Every line of the data that contains the string "from" must be copied.

_ _ _ _ _ _ _

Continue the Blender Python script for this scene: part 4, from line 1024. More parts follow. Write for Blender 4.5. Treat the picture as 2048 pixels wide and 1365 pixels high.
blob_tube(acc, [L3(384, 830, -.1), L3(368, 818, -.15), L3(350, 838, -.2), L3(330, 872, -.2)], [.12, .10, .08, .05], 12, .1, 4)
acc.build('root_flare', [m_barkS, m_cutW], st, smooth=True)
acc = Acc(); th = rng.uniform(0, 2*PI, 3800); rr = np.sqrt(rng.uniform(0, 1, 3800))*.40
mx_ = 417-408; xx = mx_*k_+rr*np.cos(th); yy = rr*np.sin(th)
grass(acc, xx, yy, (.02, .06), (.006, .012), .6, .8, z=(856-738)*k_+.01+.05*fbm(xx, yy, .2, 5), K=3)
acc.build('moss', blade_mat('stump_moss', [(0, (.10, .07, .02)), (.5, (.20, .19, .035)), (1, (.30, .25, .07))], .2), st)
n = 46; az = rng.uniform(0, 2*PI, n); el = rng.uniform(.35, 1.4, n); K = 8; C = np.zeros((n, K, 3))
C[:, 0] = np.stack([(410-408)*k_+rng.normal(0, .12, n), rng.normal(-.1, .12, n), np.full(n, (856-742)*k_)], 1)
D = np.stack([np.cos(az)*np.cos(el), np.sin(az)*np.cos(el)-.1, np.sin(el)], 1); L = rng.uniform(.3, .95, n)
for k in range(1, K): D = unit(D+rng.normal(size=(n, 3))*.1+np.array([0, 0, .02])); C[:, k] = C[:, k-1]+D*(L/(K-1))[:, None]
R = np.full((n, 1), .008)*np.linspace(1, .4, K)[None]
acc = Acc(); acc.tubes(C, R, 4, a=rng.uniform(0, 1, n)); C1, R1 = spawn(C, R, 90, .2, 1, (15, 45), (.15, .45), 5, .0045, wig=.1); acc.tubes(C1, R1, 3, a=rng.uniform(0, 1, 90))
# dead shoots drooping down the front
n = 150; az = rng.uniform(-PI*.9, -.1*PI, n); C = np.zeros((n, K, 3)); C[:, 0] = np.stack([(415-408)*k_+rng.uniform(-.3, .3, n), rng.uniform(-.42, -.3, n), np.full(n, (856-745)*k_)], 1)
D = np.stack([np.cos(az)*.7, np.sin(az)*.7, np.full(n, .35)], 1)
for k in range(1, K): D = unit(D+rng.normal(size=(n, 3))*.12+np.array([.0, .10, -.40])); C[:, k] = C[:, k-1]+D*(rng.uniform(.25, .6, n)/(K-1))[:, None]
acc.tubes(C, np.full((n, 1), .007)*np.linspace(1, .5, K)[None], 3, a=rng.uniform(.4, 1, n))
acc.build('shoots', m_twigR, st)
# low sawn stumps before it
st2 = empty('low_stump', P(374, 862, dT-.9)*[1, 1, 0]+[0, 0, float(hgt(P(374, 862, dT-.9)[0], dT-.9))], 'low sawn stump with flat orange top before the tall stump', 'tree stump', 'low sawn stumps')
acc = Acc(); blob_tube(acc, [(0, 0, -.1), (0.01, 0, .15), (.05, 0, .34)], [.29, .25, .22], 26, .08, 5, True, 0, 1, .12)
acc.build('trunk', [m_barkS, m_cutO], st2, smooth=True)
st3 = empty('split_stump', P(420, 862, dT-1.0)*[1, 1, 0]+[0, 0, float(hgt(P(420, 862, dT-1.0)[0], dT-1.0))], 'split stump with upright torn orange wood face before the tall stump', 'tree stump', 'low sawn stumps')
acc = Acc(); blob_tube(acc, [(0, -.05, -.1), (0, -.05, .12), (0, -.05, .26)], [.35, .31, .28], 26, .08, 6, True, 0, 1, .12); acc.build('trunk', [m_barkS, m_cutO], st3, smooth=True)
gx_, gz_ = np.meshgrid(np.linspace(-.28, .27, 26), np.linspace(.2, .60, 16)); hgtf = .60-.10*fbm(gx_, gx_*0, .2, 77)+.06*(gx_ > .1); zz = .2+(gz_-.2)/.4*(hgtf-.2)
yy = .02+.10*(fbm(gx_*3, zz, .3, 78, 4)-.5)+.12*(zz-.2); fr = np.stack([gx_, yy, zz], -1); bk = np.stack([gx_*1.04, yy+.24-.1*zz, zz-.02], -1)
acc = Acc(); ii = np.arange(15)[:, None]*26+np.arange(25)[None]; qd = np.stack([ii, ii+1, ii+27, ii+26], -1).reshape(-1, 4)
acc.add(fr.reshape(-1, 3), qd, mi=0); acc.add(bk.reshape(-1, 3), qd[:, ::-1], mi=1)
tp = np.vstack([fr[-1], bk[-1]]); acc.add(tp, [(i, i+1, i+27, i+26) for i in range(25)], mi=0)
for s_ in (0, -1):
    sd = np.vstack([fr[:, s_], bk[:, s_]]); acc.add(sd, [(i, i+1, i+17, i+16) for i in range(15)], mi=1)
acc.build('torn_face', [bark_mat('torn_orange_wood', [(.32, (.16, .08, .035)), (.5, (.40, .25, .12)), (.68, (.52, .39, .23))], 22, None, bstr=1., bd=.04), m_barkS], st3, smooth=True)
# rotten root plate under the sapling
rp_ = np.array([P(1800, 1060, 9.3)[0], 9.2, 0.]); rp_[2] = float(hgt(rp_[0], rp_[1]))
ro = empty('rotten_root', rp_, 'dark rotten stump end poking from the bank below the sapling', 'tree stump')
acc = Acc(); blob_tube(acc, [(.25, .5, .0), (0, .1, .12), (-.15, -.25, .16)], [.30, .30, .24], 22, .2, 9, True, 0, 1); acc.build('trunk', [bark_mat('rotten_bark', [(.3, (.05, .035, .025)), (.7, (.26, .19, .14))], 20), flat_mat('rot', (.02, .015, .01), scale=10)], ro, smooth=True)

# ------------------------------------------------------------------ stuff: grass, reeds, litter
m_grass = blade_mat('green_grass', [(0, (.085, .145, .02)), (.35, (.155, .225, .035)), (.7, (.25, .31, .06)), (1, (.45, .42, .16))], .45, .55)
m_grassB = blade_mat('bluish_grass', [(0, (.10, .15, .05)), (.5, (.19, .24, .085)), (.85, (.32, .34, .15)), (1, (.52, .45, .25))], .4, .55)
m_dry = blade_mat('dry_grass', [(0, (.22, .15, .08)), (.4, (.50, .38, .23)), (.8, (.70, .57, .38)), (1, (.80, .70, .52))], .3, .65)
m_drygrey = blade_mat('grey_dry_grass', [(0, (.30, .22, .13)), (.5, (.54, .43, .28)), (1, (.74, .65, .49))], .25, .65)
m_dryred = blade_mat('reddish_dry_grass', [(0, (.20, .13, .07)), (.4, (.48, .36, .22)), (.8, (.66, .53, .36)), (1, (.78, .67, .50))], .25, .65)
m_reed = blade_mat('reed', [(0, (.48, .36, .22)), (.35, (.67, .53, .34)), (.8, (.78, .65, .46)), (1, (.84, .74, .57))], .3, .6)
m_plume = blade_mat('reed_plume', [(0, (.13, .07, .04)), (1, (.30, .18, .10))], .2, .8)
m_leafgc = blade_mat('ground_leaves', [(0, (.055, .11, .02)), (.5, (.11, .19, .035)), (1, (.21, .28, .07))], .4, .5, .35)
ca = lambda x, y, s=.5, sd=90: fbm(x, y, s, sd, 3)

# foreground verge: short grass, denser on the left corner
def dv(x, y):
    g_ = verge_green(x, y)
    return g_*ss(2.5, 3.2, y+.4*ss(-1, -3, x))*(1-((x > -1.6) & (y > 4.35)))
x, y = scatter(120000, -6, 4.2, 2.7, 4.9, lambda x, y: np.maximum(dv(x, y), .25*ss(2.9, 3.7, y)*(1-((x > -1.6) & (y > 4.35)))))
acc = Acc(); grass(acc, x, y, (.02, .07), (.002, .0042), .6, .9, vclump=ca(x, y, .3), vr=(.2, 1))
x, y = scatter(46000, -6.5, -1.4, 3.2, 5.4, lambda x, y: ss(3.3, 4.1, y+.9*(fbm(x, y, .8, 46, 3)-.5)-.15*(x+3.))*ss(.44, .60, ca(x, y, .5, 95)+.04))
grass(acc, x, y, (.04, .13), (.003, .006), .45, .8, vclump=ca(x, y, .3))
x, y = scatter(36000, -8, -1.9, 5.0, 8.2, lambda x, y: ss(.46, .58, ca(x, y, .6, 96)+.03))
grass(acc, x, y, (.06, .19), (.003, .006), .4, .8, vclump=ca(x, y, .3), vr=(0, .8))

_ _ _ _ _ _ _

• _Reply_
Continue the Blender Python script for this scene: part 4, from line 1024. More parts follow. Write for Blender 4.5. Treat the picture as 2048 pixels wide and 1365 pixels high.
ro = empty('rotten_root', rp_, 'dark rotten stump end poking from the bank below the sapling', 'tree stump')